Debbie Horsley does not claim to "have all the answers" regarding her success as a mother of five sons and one daughter. She doesn't even claim to be successful, although her husband, E. Spence Horsley, and her children say she is.

Sister Horsley spoke with the Church News recently, sharing some of her views on motherhood, and about Mother's Day, which has been observed since 1913 when U.S. Congress passed a resolution making the second Sunday in May an official day to honor mothers."I love being a mother. It hasn't always been easy, but I love everything about it," said Sister Horsley, a counselor in the Young Women presidency in the Malad Idaho Stake. "I've done a lot of things, but being a mother is the most important thing I've ever done."

Sister Horsley's reflections on motherhood were intermittently interrupted by the duties of motherhood. Bryan, 16; Eric, 14; Heidi, 12; and Brad, 10, arrived home from school - with friends in tow - bringing a bustle of activity into the well-kept home.

Added to the usual day-to-day routine was a steady stream of young adult visitors. The Horsleys' eldest son, Brett, 21, had returned only a few days earlier from a mission to Brazil; their second son, Scott, 19, is preparing to enter the Missionary Training Center in late May. With college-age friends dropping by to visit Brett upon his return home or to spend a few hours with Scott before his departure, the family's front room seemed like a dormitory foyer. However, a typical dorm foyer does not radiate the warm welcome felt in the Horsleys' home.

And that warm welcome was provided mostly by Sister Horsley. After expressing her pleasure at having the young people come by and inviting them to help themselves to salad, soda pops, apples and bananas, she returned to her Church News interview.

She spoke of examples set by her mother, Daisy Field, who died in 1980, and her stepmother, Donna, whom her father, Harvey, married a few years ago. "Whenever I have a crisis, a problem or any kind of challenge, I feel my mother so close; her influence continues even now," she said. "And my stepmother is a wonderful woman; my children love her so much and she is so good for them. She hasn't tried to take my mother's place, but she has filled her shoes."

Sister Horsley remembers others who have helped her. "I grew up in Grant, Idaho, where I received the best training in the world from the best people," she said.

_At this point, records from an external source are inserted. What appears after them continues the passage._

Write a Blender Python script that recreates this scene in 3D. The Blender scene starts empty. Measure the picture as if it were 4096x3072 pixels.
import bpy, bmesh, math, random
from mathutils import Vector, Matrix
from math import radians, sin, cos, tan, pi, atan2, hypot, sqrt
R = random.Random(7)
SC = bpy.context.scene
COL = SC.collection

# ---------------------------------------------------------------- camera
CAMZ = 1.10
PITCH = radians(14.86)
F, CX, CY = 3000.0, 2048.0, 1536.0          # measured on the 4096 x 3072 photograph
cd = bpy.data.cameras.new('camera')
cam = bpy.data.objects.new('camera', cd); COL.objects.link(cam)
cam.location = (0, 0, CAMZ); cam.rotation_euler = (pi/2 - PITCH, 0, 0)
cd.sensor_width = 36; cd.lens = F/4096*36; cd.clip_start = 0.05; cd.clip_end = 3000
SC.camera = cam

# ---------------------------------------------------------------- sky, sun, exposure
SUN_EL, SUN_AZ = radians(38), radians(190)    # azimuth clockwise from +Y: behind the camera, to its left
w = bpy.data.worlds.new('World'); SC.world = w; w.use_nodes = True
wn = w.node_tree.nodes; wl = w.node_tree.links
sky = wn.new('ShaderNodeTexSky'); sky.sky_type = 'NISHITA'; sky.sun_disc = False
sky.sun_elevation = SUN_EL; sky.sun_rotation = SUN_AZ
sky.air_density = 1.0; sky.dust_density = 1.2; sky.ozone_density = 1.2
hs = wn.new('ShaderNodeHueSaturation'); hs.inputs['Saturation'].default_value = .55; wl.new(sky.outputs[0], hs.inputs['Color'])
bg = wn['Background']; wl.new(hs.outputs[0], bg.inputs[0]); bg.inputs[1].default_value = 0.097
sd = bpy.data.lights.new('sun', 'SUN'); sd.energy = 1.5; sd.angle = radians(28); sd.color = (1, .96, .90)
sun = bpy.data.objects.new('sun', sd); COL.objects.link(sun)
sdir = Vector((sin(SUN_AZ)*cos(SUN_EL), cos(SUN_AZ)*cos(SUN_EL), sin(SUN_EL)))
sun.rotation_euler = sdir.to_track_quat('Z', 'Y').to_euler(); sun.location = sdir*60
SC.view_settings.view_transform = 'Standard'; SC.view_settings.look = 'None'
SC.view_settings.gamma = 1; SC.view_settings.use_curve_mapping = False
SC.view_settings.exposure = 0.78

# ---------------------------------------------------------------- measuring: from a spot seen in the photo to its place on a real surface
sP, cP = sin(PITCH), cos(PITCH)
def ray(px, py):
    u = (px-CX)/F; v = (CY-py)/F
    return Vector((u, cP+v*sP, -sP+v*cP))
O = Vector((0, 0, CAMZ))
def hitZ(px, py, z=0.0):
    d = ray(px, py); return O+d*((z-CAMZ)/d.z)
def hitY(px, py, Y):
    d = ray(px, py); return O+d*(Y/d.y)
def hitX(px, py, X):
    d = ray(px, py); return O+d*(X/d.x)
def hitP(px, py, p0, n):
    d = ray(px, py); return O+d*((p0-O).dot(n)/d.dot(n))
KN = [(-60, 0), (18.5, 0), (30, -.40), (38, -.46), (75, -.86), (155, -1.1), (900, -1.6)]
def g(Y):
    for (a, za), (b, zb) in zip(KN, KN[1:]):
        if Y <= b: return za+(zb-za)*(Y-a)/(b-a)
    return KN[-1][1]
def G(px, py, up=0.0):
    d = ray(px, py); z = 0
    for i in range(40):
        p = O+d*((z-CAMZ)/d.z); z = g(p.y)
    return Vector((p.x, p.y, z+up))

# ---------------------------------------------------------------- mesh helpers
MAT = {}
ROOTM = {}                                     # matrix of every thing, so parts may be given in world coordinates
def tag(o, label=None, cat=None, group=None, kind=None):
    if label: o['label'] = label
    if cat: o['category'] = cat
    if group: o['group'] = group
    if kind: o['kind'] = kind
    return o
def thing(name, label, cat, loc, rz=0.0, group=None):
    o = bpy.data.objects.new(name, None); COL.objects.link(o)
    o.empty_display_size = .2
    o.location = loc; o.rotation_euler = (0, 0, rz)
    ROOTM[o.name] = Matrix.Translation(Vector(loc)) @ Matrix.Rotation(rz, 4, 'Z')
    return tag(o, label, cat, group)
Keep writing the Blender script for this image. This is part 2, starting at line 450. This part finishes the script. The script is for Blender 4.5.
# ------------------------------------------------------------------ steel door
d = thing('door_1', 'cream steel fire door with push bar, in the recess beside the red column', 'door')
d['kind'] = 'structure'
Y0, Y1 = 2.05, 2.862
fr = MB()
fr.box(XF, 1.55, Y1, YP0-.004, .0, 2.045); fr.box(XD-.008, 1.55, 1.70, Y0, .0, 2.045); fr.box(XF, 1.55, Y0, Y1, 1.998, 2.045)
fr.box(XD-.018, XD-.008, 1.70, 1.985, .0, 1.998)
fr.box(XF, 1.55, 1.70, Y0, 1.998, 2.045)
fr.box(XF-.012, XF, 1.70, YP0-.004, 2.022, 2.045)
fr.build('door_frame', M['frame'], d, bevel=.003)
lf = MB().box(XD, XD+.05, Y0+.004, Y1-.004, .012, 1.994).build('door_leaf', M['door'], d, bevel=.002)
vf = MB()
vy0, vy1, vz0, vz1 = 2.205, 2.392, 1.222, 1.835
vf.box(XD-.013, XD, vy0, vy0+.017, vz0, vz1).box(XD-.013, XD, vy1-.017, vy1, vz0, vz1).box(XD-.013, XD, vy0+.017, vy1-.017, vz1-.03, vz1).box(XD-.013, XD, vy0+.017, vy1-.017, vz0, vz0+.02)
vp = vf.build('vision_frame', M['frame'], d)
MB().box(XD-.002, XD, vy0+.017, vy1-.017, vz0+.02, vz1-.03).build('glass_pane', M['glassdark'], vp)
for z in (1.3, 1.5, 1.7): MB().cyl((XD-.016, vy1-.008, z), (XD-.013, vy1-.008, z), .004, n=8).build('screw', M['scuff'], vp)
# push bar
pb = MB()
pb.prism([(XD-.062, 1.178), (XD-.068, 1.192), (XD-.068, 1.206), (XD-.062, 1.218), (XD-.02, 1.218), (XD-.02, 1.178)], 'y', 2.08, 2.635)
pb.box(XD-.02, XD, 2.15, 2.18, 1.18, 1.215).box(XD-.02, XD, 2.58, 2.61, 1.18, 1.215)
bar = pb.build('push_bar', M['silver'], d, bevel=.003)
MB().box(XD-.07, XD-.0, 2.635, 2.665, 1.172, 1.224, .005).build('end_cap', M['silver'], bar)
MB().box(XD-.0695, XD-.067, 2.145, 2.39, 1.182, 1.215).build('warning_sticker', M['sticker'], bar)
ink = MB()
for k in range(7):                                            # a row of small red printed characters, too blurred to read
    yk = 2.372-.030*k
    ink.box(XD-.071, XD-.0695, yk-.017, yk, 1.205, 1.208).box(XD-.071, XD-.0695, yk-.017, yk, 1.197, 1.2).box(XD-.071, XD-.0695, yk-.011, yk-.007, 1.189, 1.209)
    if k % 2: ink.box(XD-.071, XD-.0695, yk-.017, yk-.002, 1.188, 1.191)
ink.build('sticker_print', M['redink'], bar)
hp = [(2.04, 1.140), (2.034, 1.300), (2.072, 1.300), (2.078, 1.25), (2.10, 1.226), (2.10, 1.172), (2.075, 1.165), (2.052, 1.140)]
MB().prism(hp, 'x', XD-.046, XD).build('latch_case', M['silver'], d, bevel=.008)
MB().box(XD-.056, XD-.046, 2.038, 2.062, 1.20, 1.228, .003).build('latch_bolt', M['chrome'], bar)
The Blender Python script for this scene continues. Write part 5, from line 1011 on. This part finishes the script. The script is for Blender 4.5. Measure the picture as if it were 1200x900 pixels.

She spoke also of the sustaining influence of her husband. Spence and Debbie Horsley have moved 18 times since they were married in 1967 in the Idaho Falls Temple. They have taken the concept of "home" into each house where they have lived.

While Sister Horsely has channeled time, talents and energy into raising her family, she kept in mind a goal she set for herself when she was a teenager. "I promised myself that I would get an education," she said. "I married right after I graduated from high school, but I have taken college classes over the years; a lot have been night classes."

In 1987, she made a heroic effort to commute 50 miles to Idaho State University in Pocatello to finish her undergraduate studies and receive a teaching certificate.

"I taught fifth grade for one year, and loved it," she said. "It seemed the ideal job, but I realized that while I can choose to teach later, I will not have the opportunity to be home with my children later."

Of the day set aside to honor mothers, Sister Horsley said she feels it is generally good to have such recognition. However, she added, "Having a family has given me all the recognition I want or need. When I am sculpting a family, I don't need the praise of the world."